Happy to email a patch, but I'm done with that site.
I've been asked a few times in the past week to use #GitHub, and I'd like to be helpful, but I keep seeing Renée Good's face and it would seem disrespectful somehow.
Happy to email a patch, but I'm done with that site.
@dentangle I feel like Microsoft still isn't mentioned often enough in the Github context.
Microsoft.
Microsoft is Github. No idea how people can rationalize that away. 🤦
@mray It seems odd to need to use Microsoft to contribute to Free Software.
Maybe we need to call it Microsoft Github routinely? There's nothing on the Github website even mentioning Microsoft so am guessing they don't like people making the connection?

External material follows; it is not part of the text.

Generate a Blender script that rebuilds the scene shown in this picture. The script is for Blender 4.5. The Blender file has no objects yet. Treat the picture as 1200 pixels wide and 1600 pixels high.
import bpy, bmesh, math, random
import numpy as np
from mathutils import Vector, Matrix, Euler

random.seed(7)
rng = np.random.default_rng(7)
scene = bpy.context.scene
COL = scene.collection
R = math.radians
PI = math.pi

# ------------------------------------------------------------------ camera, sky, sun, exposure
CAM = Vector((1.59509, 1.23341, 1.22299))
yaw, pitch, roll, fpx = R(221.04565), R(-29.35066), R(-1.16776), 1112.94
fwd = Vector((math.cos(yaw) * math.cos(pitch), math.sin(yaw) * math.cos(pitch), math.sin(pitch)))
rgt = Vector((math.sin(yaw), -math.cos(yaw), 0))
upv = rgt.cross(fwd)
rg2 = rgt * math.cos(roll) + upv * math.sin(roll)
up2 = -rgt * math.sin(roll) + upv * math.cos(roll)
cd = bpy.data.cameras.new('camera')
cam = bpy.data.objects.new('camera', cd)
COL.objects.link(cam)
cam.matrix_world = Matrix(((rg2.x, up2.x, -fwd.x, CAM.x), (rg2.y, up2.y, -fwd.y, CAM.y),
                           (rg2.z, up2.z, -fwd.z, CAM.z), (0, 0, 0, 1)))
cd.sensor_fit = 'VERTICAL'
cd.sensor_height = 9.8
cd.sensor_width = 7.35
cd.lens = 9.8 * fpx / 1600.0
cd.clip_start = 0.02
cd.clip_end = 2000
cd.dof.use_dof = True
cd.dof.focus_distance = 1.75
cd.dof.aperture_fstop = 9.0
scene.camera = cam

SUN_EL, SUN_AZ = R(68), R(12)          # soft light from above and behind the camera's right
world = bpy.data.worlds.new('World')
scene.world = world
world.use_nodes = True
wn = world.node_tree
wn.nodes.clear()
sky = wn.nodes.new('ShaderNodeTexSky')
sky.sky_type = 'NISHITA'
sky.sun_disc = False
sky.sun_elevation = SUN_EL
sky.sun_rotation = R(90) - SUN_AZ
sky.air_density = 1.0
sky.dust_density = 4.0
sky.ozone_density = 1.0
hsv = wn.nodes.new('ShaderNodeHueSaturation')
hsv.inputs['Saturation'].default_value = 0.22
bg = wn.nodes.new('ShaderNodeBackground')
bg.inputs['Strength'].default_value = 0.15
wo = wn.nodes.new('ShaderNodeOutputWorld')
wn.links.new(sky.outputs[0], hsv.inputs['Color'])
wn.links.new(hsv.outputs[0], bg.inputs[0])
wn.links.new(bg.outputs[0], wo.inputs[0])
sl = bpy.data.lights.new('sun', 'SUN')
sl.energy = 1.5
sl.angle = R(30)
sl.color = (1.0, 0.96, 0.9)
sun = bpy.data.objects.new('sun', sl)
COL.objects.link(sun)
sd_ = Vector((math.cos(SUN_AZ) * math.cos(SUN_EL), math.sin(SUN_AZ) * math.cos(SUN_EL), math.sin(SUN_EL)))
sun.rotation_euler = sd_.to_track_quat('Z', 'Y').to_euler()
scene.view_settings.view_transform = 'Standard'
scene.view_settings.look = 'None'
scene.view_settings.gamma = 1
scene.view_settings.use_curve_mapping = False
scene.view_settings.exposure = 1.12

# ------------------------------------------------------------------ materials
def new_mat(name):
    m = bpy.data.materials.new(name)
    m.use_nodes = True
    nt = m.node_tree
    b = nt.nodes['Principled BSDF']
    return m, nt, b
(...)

When I started calling the book site Amazon Goodreads, judging by replies a lot of people didn't realise who owned it.
@dentangle that now makes me wonder why this ticket was closed without any comment: https://gitlab.com/gitlab-org/gitlab/-/issues/423228
If it were possible to do cross-instance forks and PRs then I'd be all-in for #Gitlab.
@T_X @dentangle FYI: GitLab happily collaborates with ICE.
Here's what GitLab's CEO, Sid Sijbrandij, himself committed:
https://gitlab.com/gitlab-com/www-gitlab-com/-/commit/b5a35716deb4f63299a23a40510475f5503c11c4
> vetting customers is time consuming and potentially distracting.
GitLab employees are forbidden to discuss politics at work or raise concerns about GitLab's customers.
Even when it's perfectly clear that a customer is evil, they want to "do business with customers with values that are incompatible with our own values".
They "welcome everyone […] to be customers of GitLab" as they "do not currently exclude anyone from being a customer based on moral/value grounds."